Dans un premier temps, il faut faire des exercices techniques mais aussi aller voir ce qui vous parle le plus. Qu’est-ce qui vous fait résonner d’avantage ? Quand on est jeune, il faut bien sûr se méfier des écritures trop lourdes -Verdi, Wagner- mais on peut quand même essayer. Je pense que quand on respecte son corps, on peut appréhender n’importe quel répertoire. Il faut simplement le faire dans son cadre à soi et non pas plaqué par rapport à une chanteuse qu’on aime bien entendre ou un chanteur qu’on aime, en essayant de copier ; on sera toujours faux là-dedans.
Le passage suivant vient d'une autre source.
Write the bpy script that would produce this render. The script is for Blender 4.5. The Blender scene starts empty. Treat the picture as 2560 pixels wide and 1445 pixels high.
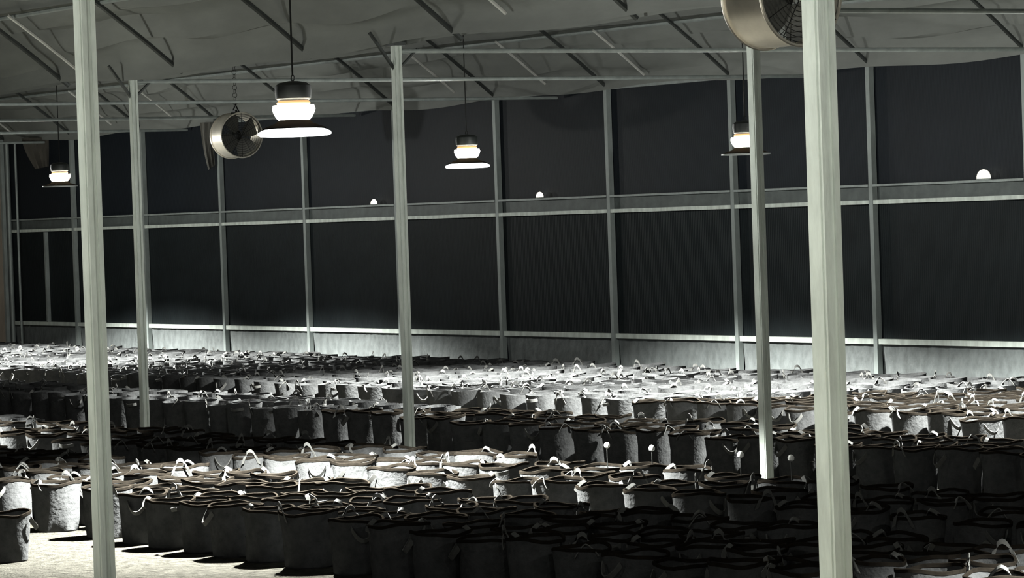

Il vaut mieux se demander « Qu’est-ce que je peux faire dans cette musique que j’aime ? » Mais toujours partir de soi-même, en ayant cet espèce d’orgueil, et en même temps d’honnêteté, par rapport à son instrument. Mais ne pas s’enfermer dans une étiquette.

Ecouter son corps

Bien sûr, une femme qui aura une voix de soprano ne va pas pouvoir chanter un répertoire de contralto, mais si elle écoute son corps, elle se rendra compte qu’il ne suit pas. Cela étant, même les sopranos doivent travailler leurs graves, ne serait-ce que pour nourrir l’aigu. C’est en ce sens que je dis qu’il ne faut pas s’enfermer. Il faut éviter de se restreindre à une tessiture. La voix est comme un muscle et de même qu’un sportif, le chanteur a besoin de travailler sa voix dans tous les sens pour garder une certaine agilité et de la souplesse. Même si certaines choses sont naturellement plus faciles que d’autres, la meilleure technique c’est celle où l’on a tout et où l’on travaille un peu tout. Cela implique aussi d’avoir un répertoire diversifié, pour que les muscles ne travaillent pas toujours de la même manière, ce qui ne serait pas très bon.

TM . Depuis quand enseignez-vous ?
SO . J’enseigne au Pôle Supérieur d’Enseignement Musical de Rennes pour la cinquième année. Je le faisais déjà un peu avant mais quand on travaille beaucoup, il est difficile d’avoir un suivi. En ce moment c’est la première fois que j’ai un suivi avec mes élèves. Au début elles étaient quatre, aujourd’hui huit. Je travaille avec une autre enseignante chanteuse, Olga Pitarch, et un phoniatre, dont l’intervention a pour moi été fondamentale dans un travail de techniques corporelles et qui a unifié les contenus enseignés. Les professeurs de chant vont souvent trop vite. Nous essayons de plaquer un résultat vocal sur un corps qui n’est pas encore prêt et ce faisant, nous brusquons le cheminement pour y arriver. Comme notre corps est sympa, il va le faire, mais par quel biais ? Parfois en créant des crispations et, à long terme, ça ne peut pas marcher. La collaboration avec le phoniatre a permis de détricoter tout cela et d’affiner le travail sur le souffle et son lien avec la voix.